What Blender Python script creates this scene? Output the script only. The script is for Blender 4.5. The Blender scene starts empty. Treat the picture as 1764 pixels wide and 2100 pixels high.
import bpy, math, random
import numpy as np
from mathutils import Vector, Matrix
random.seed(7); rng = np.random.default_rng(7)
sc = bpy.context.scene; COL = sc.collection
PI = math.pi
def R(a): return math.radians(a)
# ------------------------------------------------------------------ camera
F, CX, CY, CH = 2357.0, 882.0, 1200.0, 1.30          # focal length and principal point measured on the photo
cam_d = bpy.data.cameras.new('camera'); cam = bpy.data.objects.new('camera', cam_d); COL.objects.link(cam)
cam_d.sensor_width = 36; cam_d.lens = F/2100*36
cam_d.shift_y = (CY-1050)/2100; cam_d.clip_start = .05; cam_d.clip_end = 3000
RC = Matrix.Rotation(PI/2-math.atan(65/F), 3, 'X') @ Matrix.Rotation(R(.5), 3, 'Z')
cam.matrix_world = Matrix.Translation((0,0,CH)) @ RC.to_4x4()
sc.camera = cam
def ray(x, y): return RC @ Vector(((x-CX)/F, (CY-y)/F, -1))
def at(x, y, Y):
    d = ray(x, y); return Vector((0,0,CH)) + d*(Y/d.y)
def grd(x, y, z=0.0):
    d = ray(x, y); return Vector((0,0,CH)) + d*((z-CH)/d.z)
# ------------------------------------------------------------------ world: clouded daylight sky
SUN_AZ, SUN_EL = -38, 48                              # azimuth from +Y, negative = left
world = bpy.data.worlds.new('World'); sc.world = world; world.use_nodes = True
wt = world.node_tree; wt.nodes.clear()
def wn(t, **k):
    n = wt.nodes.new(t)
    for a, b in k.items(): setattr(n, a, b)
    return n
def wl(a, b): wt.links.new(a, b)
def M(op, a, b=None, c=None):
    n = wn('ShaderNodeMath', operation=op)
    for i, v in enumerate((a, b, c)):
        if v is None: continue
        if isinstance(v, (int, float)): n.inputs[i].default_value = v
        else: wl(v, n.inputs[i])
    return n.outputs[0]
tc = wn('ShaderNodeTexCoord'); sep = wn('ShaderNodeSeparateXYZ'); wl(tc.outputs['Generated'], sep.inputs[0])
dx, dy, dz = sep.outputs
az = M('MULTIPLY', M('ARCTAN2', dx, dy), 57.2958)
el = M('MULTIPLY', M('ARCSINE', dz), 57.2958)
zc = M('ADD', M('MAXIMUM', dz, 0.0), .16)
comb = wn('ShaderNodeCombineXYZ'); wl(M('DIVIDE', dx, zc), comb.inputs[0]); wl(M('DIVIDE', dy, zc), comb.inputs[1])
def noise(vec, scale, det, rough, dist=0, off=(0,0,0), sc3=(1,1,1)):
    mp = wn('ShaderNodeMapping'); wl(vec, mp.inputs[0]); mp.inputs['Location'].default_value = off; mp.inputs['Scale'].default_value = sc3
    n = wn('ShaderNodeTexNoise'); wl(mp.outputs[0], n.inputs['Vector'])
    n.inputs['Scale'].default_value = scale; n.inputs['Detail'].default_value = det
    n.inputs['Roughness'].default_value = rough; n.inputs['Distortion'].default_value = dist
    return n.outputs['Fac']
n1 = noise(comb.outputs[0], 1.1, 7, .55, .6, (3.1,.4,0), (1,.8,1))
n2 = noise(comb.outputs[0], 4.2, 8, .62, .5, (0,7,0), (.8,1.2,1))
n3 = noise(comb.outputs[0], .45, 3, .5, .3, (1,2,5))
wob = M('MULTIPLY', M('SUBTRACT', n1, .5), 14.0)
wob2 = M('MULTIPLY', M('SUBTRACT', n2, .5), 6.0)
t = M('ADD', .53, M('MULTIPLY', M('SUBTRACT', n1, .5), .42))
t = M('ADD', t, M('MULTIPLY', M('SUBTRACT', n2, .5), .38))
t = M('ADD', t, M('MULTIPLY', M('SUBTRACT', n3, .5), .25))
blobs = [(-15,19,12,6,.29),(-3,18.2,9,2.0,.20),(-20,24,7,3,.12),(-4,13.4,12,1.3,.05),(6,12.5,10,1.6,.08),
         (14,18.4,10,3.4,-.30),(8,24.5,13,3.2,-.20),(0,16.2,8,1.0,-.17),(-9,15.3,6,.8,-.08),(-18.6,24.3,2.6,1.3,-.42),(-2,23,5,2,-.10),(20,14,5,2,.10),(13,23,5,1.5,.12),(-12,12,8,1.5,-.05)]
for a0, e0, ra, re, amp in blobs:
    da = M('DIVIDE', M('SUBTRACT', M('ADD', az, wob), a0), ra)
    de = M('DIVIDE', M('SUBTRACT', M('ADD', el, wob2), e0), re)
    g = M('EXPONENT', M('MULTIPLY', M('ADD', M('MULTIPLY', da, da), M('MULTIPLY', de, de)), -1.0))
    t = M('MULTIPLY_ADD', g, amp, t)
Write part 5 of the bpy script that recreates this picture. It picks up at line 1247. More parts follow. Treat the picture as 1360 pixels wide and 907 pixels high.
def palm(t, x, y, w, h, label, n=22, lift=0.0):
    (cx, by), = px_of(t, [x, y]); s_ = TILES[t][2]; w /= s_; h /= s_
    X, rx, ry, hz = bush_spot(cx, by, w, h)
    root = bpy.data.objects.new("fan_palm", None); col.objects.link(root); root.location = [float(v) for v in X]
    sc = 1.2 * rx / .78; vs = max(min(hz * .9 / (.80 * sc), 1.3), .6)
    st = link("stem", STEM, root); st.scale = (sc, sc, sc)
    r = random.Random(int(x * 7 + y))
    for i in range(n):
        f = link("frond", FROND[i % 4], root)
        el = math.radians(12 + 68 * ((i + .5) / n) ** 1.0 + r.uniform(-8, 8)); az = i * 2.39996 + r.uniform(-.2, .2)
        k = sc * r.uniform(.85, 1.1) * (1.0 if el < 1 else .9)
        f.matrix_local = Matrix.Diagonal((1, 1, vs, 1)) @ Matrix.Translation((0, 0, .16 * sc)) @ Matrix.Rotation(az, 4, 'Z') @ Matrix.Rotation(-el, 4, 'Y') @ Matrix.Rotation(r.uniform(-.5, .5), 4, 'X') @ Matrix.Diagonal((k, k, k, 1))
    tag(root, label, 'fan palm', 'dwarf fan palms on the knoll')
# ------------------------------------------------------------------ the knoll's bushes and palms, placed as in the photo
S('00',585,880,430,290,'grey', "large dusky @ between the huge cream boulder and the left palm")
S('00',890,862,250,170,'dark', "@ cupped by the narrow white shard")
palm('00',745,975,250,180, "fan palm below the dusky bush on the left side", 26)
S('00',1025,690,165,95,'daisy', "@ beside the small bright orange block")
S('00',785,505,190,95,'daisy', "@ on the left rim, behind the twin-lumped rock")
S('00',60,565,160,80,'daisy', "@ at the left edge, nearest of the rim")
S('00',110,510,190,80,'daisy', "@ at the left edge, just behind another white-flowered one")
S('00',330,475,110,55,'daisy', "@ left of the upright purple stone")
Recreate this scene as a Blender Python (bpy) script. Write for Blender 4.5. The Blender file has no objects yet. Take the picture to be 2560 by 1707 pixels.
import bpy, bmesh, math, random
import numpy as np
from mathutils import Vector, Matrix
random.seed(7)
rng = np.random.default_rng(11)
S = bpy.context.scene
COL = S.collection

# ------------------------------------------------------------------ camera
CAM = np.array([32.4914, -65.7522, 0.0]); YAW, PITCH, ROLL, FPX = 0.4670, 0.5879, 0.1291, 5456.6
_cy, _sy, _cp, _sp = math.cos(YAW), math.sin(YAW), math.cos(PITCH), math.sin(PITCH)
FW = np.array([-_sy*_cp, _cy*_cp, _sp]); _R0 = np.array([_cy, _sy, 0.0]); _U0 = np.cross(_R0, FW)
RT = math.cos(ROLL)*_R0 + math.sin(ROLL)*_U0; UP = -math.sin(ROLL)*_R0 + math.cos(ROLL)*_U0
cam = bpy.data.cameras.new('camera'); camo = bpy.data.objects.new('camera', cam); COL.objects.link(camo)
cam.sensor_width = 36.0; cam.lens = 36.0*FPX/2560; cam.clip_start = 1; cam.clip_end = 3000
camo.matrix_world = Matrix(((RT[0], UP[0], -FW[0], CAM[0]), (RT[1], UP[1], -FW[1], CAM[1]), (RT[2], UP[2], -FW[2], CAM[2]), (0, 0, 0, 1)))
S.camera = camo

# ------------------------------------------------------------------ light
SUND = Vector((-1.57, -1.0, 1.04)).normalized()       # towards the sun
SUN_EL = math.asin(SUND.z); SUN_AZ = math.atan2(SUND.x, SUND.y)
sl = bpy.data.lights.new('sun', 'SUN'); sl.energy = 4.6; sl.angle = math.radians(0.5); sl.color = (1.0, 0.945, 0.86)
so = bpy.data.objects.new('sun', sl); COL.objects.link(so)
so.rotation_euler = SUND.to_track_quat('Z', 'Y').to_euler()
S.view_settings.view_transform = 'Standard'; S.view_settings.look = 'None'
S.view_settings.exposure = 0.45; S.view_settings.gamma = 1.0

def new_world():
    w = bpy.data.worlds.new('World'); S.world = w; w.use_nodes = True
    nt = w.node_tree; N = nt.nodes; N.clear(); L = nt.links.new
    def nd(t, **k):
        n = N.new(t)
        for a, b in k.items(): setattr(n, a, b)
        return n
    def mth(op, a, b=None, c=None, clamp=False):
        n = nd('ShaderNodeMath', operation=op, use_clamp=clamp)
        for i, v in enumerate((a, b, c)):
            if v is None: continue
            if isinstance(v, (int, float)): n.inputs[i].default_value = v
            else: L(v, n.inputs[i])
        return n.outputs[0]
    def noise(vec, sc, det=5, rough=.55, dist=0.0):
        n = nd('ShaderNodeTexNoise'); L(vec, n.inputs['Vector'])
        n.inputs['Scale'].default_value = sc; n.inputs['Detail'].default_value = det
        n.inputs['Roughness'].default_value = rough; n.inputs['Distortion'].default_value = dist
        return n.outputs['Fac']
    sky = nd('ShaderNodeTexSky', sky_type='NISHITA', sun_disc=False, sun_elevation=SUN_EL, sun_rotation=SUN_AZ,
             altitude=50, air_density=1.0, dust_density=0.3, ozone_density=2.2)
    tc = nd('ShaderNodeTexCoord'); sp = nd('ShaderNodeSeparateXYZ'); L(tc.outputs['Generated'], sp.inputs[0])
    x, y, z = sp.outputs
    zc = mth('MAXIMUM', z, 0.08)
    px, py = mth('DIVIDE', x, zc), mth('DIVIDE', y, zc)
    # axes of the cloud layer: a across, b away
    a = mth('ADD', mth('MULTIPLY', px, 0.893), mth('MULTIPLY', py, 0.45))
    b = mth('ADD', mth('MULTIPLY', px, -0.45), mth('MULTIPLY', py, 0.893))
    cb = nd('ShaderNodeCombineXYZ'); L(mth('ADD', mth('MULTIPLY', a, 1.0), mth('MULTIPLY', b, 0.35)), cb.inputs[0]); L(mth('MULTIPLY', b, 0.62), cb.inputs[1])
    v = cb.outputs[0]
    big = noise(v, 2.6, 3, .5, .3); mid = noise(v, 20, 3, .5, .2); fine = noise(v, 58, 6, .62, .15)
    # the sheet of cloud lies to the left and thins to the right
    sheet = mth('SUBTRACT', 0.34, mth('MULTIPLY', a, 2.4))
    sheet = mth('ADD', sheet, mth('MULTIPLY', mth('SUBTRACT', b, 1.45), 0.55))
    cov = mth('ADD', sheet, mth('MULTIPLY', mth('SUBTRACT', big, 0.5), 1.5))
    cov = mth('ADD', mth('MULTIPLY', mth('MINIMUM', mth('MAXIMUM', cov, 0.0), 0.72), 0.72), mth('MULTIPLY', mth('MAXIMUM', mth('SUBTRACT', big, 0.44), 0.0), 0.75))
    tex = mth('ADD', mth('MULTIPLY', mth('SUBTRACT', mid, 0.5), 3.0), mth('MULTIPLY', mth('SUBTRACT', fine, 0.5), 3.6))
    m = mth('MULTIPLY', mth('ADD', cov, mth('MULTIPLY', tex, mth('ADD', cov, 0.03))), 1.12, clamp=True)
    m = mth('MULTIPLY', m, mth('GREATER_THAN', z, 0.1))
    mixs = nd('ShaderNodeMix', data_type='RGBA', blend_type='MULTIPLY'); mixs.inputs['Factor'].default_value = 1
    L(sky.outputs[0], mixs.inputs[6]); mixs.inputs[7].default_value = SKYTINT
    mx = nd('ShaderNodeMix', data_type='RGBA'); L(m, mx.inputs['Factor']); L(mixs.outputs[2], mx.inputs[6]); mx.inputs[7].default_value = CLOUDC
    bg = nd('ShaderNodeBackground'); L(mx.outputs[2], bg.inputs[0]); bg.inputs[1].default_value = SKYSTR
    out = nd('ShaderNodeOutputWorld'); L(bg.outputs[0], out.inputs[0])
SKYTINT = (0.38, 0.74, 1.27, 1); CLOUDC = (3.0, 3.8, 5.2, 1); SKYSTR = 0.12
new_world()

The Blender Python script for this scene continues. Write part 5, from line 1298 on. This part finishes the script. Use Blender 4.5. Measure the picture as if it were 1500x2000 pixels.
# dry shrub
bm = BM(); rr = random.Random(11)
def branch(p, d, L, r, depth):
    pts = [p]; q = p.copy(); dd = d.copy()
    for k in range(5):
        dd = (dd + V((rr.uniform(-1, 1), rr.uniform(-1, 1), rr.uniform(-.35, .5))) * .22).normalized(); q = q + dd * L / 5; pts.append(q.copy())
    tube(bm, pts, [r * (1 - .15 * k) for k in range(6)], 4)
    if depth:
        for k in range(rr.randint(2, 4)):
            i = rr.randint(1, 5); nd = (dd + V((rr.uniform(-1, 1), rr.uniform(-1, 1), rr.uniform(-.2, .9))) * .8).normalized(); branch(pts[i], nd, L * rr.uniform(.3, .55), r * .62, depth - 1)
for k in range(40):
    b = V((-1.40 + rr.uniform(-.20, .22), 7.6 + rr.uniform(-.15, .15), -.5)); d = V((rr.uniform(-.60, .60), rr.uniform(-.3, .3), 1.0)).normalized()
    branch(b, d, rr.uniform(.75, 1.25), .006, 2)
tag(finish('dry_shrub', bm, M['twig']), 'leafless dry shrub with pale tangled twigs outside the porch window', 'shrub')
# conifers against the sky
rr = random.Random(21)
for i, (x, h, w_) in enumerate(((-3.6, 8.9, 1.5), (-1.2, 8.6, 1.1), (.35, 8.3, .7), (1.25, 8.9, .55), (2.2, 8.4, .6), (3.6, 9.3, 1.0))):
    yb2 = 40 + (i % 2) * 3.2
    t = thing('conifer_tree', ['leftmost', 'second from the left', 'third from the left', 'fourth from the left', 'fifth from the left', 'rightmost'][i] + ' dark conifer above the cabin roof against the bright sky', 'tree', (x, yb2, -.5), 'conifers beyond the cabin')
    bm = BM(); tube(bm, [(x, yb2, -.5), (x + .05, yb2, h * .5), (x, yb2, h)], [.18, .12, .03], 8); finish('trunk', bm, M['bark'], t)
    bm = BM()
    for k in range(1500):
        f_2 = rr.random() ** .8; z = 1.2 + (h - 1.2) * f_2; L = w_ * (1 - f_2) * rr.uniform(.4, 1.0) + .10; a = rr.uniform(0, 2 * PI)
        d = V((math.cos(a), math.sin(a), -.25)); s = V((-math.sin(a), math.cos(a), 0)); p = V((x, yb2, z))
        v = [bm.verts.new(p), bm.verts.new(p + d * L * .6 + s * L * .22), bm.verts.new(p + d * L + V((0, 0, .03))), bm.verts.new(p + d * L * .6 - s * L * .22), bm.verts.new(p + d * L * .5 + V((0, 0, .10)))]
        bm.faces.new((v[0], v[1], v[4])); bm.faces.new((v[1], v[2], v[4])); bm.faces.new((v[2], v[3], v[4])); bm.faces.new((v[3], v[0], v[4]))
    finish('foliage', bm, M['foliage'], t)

Exercise description:
Check each line in the listing above for the string "picture", then report how many lines contain it, with no other text.

Written reply:
4